Adina and her friends are holding a party to celebrate her impending wedding.  Dr. Dulcamara has gamely joined in and suggests that he and Adina sing a charming popular duet (Io son ricco, e tu sei bella).  When the singing ends, Adina and Belcore go off to get their marriage license.  Nemorino begs Dr. Dulcamara for another bottle of the elixir to win her back, but is refused when Dulcamara finds out he is broke.  Belcore returns to town in a state of agitation because Adina has put him off till nightfall.  He notices Nemorino’s misery and asks what the matter is.  Nemorino confesses that he hasn’t got a penny and wishes to buy another bottle of elixir.  Belcore agrees to spot him the cash if he agrees to join up with him and his buddies.  Nemorino agrees and is given enough cash for his second bottle.

Gianetta runs in to the party to report the news that Nemorino’s uncle has died and willed him a fortune.  Nemorino, who doesn’t yet know about his uncle or his fortune, joins the  group in a state of drunken abandonment.  He parties with the ladies, who now find him incredibly attractive (Dell elisir mirabile) and leaves with several.  Adina sadly witnesses this spectacle as she walks by with Dr. Dulcamara, who reveals how he has deceived Nemorino and exploited his love for Adina (Quanto amore). When she also discovers Nemorino’s pact to join the army with Belcore she understands the depth of Nemorino’s innocent love for her.  The crafty Adina realizes she must charm her way back to Nemorino, her true love, and sets out to pay off his debt to Belcore, whose impatience and impertinence have by this time turned her off. 
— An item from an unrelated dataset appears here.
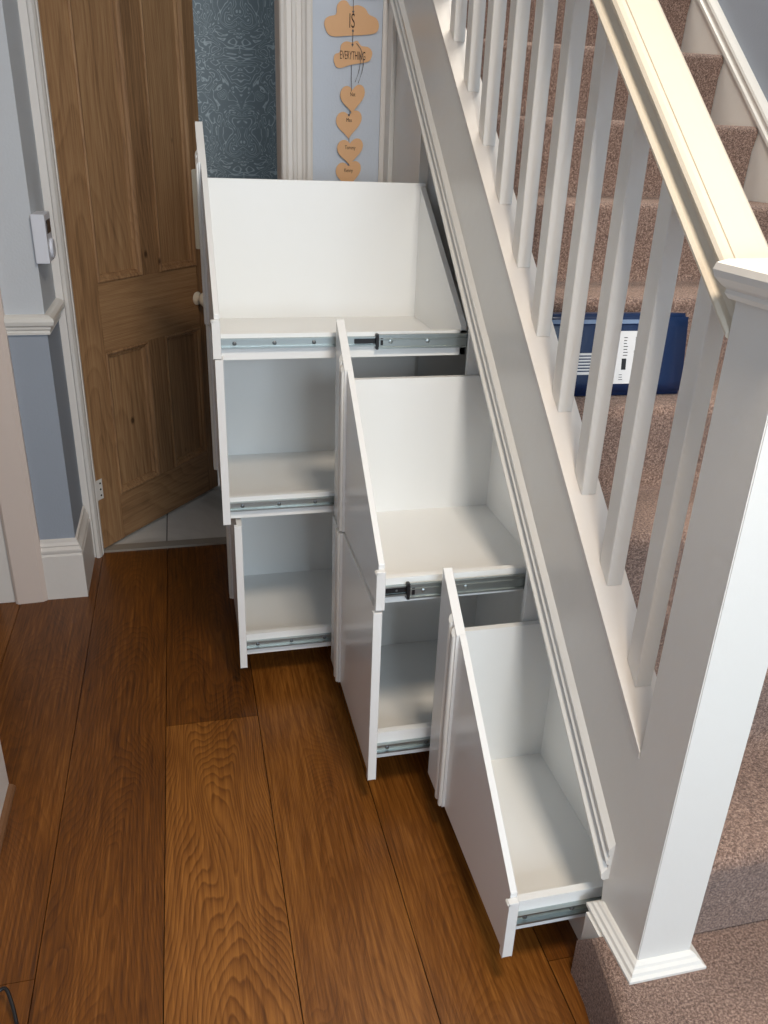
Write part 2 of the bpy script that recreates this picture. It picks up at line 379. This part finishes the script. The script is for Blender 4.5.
# ------------------------------------------------------------------ pine door (local x along the door, y towards its back, z up)
def pine_door():
    root = boxes('door_1', [(-.071, .035, 0, .034, .012, 2.06)], 'pine')     # hanging stile
    struct(root, 'stripped pine four panel door standing ajar at the end of the hall')
    root.location = (-.9237, 2.0068, 0); root.rotation_euler = (0, 0, math.radians(50.77))
    def piece(name, b, mat, tone, pid, bev=.0015):
        o = boxes(name, [b], mat, root, bev)
        for a, v in (('plank', (pid*.31, pid*.77, pid*.13)), ('tone', tone)):
            at = o.data.attributes.new(a, 'FLOAT_VECTOR' if a == 'plank' else 'FLOAT', 'FACE')
            for d in at.data:
                if a == 'plank': d.vector = v
                else: d.value = v
        return o
    for a, v in (('plank', (.3, .2, .9)), ('tone', .02)):
        at = root.data.attributes.new(a, 'FLOAT_VECTOR' if a == 'plank' else 'FLOAT', 'FACE')
        for d in at.data:
            if a == 'plank': d.vector = v
            else: d.value = v
    piece('stile', (.536, .598, 0, .034, .012, 2.06), 'pine', -.02, 5)
    piece('muntin', (.246, .333, 0, .034, .912, 1.95), 'pine', -.05, 9)
    piece('muntin', (.246, .333, 0, .034, .182, .69), 'pine', -.03, 11)
    piece('bottom_rail', (.035, .536, 0, .034, .012, .182), 'pine_rail', .0, 3)
    piece('lock_rail', (.035, .536, 0, .034, .69, .912), 'pine_rail', .03, 7)
    piece('top_rail', (.035, .536, 0, .034, 1.95, 2.06), 'pine_rail', .0, 8)
    k = 20
    for x0, x1 in ((.035, .246), (.333, .536)):
        for z0, z1 in ((.182, .69), (.912, 1.95)):
            k += 1
            p = piece('door_panel', (x0, x1, .012, .024, z0, z1), 'pine', .04 if z0 > .5 else .01, k, 0)
            bm = bmesh.new()      # bolection moulding round the panel
            pr = [(0, .012), (0, -.003), (.005, -.006), (.011, -.003), (.015, .003), (.021, .004), (.025, .012)]
            cs = [(x0, z0, 1, 1), (x1, z0, -1, 1), (x1, z1, -1, -1), (x0, z1, 1, -1)]
            rings = []
            for cx, cz, dx, dz in cs: rings.append([bm.verts.new((cx+dx*u, v, cz+dz*u)) for u, v in pr])
            for q in range(4):
                A, B = rings[q], rings[(q+1) % 4]
                for i in range(len(pr)-1): bm.faces.new((A[i], A[i+1], B[i+1], B[i]))
            mo = link('panel_moulding', bm, 'pine', p)
            for a, v in (('plank', (k*.1, .4, .2)), ('tone', .02)):
                at = mo.data.attributes.new(a, 'FLOAT_VECTOR' if a == 'plank' else 'FLOAT', 'FACE')
                for d in at.data:
                    if a == 'plank': d.vector = v
                    else: d.value = v
    # porcelain knob and finger plate
    bm = bmesh.new(); lathe(bm, [(.024, 0), (.025, .004), (.020, .007), (.010, .010), (.009, .018), (.012, .022), (.022, .026), (.027, .034), (.027, .042), (.022, .050), (.010, .054)], (.528, 0, .795), (0, -1, 0))
    kb = link('door_knob', bm, 'porcelain', root, smooth=True); kb['label'] = 'cream porcelain door knob'
    bm = bmesh.new(); pts = []
    for cx, cz, a0 in ((.590, 1.225, 0), (.560, 1.225, 90), (.560, .985, 180), (.590, .985, 270)):
        for s in range(5): a = math.radians(a0+s*22.5); pts.append((cx+.014*math.cos(a)-.01, cz+.014*math.sin(a)))
    prism(bm, pts, 'y', -.006, 0); fp = link('finger_plate', bm, 'porcelain', root, bevel=.0015); fp['label'] = 'cream porcelain finger plate'
    for z in (.235, 1.75):
        bm = bmesh.new(); box(bm, -.074, -.045, -.002, .0, z-.036, z+.036)
        tube(bm, [(-.075, -.002, z-.036), (-.075, -.002, z+.036)], .004)
        hg = link('door_hinge', bm, 'satin', root)
        bm = bmesh.new()
        for dz in (-.022, 0, .022): lathe(bm, [(.0035, 0), (.0035, .0012), (.001, .0016)], (-.055, -.002, z+dz), (0, -1, 0), 10)
        link('screw', bm, 'black_ink', hg)
    return root
pine_door()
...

Nemorino ambles through the backyards of the neighborhood in a contemplative state.  Was that a tear he saw on Adina’s cheek as he departed with the other girls…(Una furtive lagrima)?  As Adina finds him, he tries to feign indifference, but when she confesses that she has paid back Belcore out of love, happiness bubbles over on all sides.  Belcore soon discovers that Nemorino and Adina are now engaged, and he cuts his losses philosophically, bragging that many other women await his attentions.  Dr. Dulcamara is quick to capitalize on the power of his elixir to grant both love and money.  He remarkets his supply of the cheap wine and quickly heads out of town, while Adina and Nemorino celebrate their love – and the growth of agricultural enterprise.